“O animal satisfeito dorme” (Guimarães Rosa)

De fato, por detrás desta afirmação está um dos mais profundos alertas contra o risco de cairmos na monotonia existencial, na repetição mecânica das atividades, na indigência espiritual. O ser humano perde consistência e energia vital toda vez que se sente plenamente satisfeito com a maneira como as coisas estão, com o modo rotineiro de proceder, imobilizando-se na acomodação e paralisando-se diante da presença do novo.

Estar satisfeito consigo mesmo é considerar-se terminado e encerrado na estreiteza do momento, por isso mesmo, incapaz de mudança. Segundo o teólogo Karl Rahner, “nós não podemos mudar o mundo, mas tudo o que fazemos e dizemos deve estar na direção da mudança”. E viver o espírito de mudança é próprio de quem se sente insatisfeito. Sabemos que a satisfação conclui, encerra, termina. A satisfação não deixa margem para a continuidade, para o prosseguimento, para o desdobramento. A satisfação limita, amortece, impede a criatividade e a busca do novo

Estar satisfeito é estar fechado à surpresa

A palavra “insatisfação” lembra o dinamismo da vida, silencioso, mas constante. Ela se alimenta de descobertas, de alegrias, da atenção participativa a tudo o que existe e acontece ao nosso redor, de interesse por aquilo que é belo, bom, verdadeiro. É assustador e preocupante quando alguém diz: “estou satisfeito com o seu trabalho, ou com o seu texto, a sua aula, o seu empenho, o seu modo de ser”. É como se dissesse que nada mais se deseja, que o ponto atual é o seu limite, que nada mais além se pode esperar, que está bom como está.

Estar satisfeito com a situação, com o trabalho, com a missão, significa apenas repetir e nunca criar, inovar, refazer, modificar. Um bom filme é aquele que, quando termina, ficamos insatisfeitos, parados, olhando quietos para a tela, com questionamentos fervilhando no interior. Um bom livro é aquele que, quando terminamos a leitura, o deixamos apoiado no colo, pensativos e distantes, imaginando outros finais possíveis. Uma boa festa, um bom jogo, um bom passeio, uma boa celebração, é aquela que queremos que se prolongue.

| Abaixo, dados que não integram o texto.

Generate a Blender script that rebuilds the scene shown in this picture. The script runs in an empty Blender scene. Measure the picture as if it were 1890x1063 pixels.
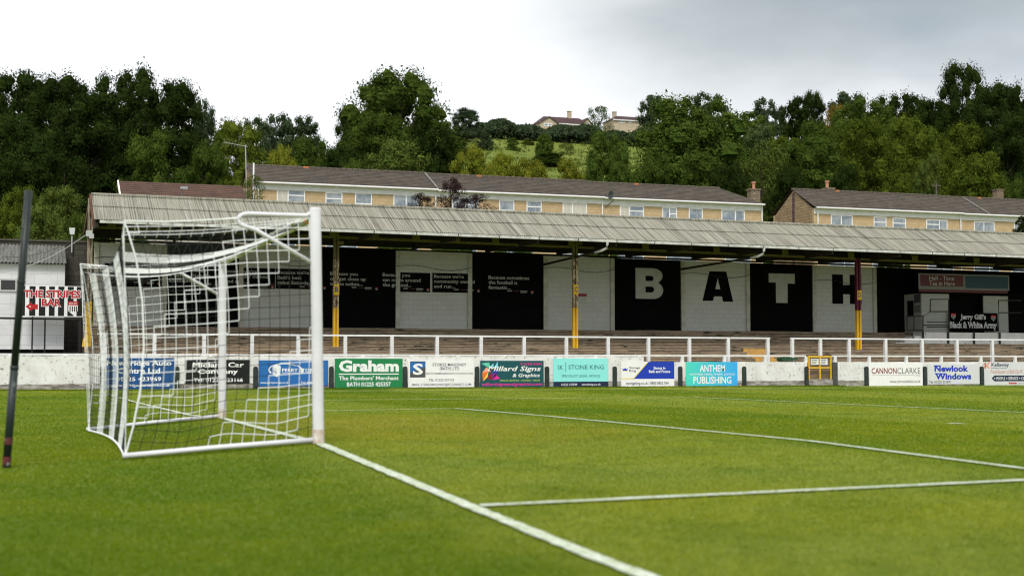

Não nascemos prontos, somos seres de insatisfação e aspiramos viver o impulso do “magis”. A cada dia, a cada mês, a cada ano, sou a minha mais nova edição (revisada e, às vezes, um pouco mais ampliada). A insatisfação evoca abrir-nos para o bem, para o melhor, é acolher imagens e vozes que provém das profundezas inquietas, que são emitidas com apelo específico e que não podem ser sufocadas

A insatisfação queima dentro e nos  desafia permanentemente

O ser humano é criado para…” (EE. 23). O ser humano tem, gravado nele, um caráter projetivo, não acabado, aberto, eternamente futuro. O “para” de Inácio é que mantém acesa a chama da insatisfação existencial, ou seja, a abertura radical que o faz ultrapassar a realidade que já é, superar os limites de sua natureza. Para a espiritualidade inaciana, a realidade humana diante de Deus é processo. Deus em nós nos constitui em criatividade contínua, em impulso “para”, em um “sendo” sempre inacabado. Na Graça e por causa da Graça somos uma insaciável busca.

Movido pela lealdade e pelo desejo do “magis inaciano” e do maior serviço aos demais, sentimos despertar em nós um dinamismo que nos leva a estar sempre em busca, com um coração insatisfeito. Aqui entra o discernimento como um modo de buscar para servir melhor e dar maior densidade à vida.

Grande no sonhar e concreto no atuar, mas sempre avante

A pedagogia de Inácio é uma pedagogia de busca, de coração inquieto, particularmente neste nosso mundo globalizado, de profundas transformações, de ruptura de certezas e seguranças. O mundo que vem é melhor que o que temos hoje em dia e depende de nós para torná-lo melhor.